#### Directions:
Restate, exactly and only, the lines from the first through the line containing "def S(Y): return Y / F".
☆ ☆ ☆ ☆ ☆
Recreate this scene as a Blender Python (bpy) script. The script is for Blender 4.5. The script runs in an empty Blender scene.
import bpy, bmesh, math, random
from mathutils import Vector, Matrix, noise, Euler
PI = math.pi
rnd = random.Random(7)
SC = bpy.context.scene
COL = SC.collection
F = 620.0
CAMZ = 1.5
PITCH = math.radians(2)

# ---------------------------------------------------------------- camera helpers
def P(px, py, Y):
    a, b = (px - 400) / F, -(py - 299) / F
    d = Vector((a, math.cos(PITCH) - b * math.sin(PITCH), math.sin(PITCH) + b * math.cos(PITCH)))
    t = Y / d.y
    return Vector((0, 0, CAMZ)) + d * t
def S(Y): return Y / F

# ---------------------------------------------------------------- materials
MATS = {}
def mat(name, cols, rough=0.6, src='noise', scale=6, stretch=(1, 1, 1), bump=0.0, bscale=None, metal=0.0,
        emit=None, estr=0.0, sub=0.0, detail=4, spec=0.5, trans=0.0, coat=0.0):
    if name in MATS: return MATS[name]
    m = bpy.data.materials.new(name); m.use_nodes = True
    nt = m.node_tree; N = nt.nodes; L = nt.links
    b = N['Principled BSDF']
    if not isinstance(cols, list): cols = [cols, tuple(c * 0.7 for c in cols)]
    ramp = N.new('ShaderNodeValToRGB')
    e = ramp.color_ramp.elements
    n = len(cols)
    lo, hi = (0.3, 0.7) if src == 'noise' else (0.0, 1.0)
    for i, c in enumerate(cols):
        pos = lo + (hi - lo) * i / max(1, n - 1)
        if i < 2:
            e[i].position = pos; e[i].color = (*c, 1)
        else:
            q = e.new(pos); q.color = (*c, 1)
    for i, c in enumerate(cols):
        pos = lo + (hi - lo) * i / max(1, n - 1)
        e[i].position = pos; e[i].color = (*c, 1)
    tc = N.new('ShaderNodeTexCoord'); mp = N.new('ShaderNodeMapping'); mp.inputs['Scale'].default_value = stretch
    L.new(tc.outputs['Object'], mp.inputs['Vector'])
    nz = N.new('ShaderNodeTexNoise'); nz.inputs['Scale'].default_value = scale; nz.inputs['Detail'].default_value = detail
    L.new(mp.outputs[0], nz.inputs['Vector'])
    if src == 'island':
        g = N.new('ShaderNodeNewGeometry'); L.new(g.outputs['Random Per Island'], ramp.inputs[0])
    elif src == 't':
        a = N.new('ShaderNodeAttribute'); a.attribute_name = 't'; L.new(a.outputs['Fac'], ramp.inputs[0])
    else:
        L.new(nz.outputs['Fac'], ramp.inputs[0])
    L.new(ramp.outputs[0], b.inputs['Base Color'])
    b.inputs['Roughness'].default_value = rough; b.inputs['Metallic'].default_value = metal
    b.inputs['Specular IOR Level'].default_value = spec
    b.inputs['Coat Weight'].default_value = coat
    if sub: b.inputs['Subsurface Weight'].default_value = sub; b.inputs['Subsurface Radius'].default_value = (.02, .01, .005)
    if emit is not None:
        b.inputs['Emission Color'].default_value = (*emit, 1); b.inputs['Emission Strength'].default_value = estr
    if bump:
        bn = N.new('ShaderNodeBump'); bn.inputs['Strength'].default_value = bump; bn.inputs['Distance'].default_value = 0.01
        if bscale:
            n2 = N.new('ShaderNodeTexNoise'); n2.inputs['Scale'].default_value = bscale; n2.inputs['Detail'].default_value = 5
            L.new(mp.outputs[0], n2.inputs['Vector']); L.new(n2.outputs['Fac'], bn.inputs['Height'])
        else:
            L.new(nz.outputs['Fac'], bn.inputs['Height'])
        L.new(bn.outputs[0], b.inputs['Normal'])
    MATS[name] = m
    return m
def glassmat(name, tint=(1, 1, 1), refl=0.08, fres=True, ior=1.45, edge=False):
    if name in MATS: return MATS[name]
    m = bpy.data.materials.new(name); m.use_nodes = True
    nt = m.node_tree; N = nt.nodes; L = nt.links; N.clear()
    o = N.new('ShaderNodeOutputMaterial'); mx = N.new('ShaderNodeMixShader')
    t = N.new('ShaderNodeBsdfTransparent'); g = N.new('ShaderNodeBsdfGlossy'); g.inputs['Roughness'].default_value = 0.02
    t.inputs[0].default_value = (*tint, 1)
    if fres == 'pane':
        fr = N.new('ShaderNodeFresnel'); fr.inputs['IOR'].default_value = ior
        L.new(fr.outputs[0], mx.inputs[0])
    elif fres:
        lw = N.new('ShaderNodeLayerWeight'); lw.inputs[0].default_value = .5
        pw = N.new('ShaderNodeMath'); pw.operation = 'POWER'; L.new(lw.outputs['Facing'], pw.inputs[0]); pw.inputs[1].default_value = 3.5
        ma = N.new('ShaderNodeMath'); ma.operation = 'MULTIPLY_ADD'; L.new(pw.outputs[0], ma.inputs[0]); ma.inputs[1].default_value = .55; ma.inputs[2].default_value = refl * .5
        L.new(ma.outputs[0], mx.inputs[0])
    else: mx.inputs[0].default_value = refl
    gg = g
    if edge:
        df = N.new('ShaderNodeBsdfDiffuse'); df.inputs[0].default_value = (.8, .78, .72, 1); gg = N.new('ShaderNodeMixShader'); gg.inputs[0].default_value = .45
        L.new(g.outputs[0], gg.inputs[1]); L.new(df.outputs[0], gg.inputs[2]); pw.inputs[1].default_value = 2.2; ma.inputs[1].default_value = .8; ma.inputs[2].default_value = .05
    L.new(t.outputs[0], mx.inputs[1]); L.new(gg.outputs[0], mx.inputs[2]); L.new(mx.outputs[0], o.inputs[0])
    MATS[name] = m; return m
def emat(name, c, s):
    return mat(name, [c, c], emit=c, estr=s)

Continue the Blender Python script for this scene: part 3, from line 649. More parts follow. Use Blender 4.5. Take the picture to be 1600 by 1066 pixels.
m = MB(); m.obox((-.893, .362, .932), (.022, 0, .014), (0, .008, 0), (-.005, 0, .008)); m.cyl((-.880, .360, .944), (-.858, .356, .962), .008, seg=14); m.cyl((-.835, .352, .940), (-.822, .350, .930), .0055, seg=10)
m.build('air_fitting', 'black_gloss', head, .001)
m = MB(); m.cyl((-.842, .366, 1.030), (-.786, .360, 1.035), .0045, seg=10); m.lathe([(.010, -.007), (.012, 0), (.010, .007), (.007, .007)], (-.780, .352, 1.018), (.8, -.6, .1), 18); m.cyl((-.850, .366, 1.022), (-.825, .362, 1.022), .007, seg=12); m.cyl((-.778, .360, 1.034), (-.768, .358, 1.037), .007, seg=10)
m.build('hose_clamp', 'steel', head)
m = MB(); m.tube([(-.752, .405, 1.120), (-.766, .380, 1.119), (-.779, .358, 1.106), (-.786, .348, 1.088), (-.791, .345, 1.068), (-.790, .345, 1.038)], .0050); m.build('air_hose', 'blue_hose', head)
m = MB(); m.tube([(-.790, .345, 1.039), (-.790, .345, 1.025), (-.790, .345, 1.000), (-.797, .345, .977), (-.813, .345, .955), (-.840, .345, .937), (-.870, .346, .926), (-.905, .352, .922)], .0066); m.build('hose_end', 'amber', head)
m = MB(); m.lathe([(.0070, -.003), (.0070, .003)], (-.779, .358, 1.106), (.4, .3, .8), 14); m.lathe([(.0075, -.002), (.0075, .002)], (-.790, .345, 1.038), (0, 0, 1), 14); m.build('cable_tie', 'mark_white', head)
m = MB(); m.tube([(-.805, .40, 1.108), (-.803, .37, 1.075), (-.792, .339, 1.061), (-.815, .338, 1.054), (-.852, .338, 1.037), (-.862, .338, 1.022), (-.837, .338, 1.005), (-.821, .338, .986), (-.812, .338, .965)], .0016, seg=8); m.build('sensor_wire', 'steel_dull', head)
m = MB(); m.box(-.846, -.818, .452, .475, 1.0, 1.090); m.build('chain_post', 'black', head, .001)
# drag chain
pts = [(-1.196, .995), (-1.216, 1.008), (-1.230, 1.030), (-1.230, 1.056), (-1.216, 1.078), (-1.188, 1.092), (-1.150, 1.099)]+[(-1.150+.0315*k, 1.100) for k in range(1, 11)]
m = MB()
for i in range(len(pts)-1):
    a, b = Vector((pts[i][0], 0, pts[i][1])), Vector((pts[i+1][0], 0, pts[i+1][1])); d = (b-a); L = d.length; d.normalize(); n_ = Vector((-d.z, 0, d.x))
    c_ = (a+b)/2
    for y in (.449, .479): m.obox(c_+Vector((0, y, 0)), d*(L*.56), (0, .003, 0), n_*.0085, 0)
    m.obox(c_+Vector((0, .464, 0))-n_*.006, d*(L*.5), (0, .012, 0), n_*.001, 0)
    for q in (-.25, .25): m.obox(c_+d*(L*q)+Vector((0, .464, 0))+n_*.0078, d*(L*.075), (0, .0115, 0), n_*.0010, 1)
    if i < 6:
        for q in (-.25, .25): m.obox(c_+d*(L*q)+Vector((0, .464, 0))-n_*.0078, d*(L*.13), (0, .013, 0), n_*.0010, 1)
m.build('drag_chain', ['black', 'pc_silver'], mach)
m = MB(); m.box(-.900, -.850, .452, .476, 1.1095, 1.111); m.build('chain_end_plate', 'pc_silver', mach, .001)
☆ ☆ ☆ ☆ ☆
#### Response to the exercise:
Recreate this scene as a Blender Python (bpy) script. The script is for Blender 4.5. The script runs in an empty Blender scene.
import bpy, bmesh, math, random
from mathutils import Vector, Matrix, noise, Euler
PI = math.pi
rnd = random.Random(7)
SC = bpy.context.scene
COL = SC.collection
F = 620.0
CAMZ = 1.5
PITCH = math.radians(2)

# ---------------------------------------------------------------- camera helpers
def P(px, py, Y):
    a, b = (px - 400) / F, -(py - 299) / F
    d = Vector((a, math.cos(PITCH) - b * math.sin(PITCH), math.sin(PITCH) + b * math.cos(PITCH)))
    t = Y / d.y
    return Vector((0, 0, CAMZ)) + d * t
def S(Y): return Y / F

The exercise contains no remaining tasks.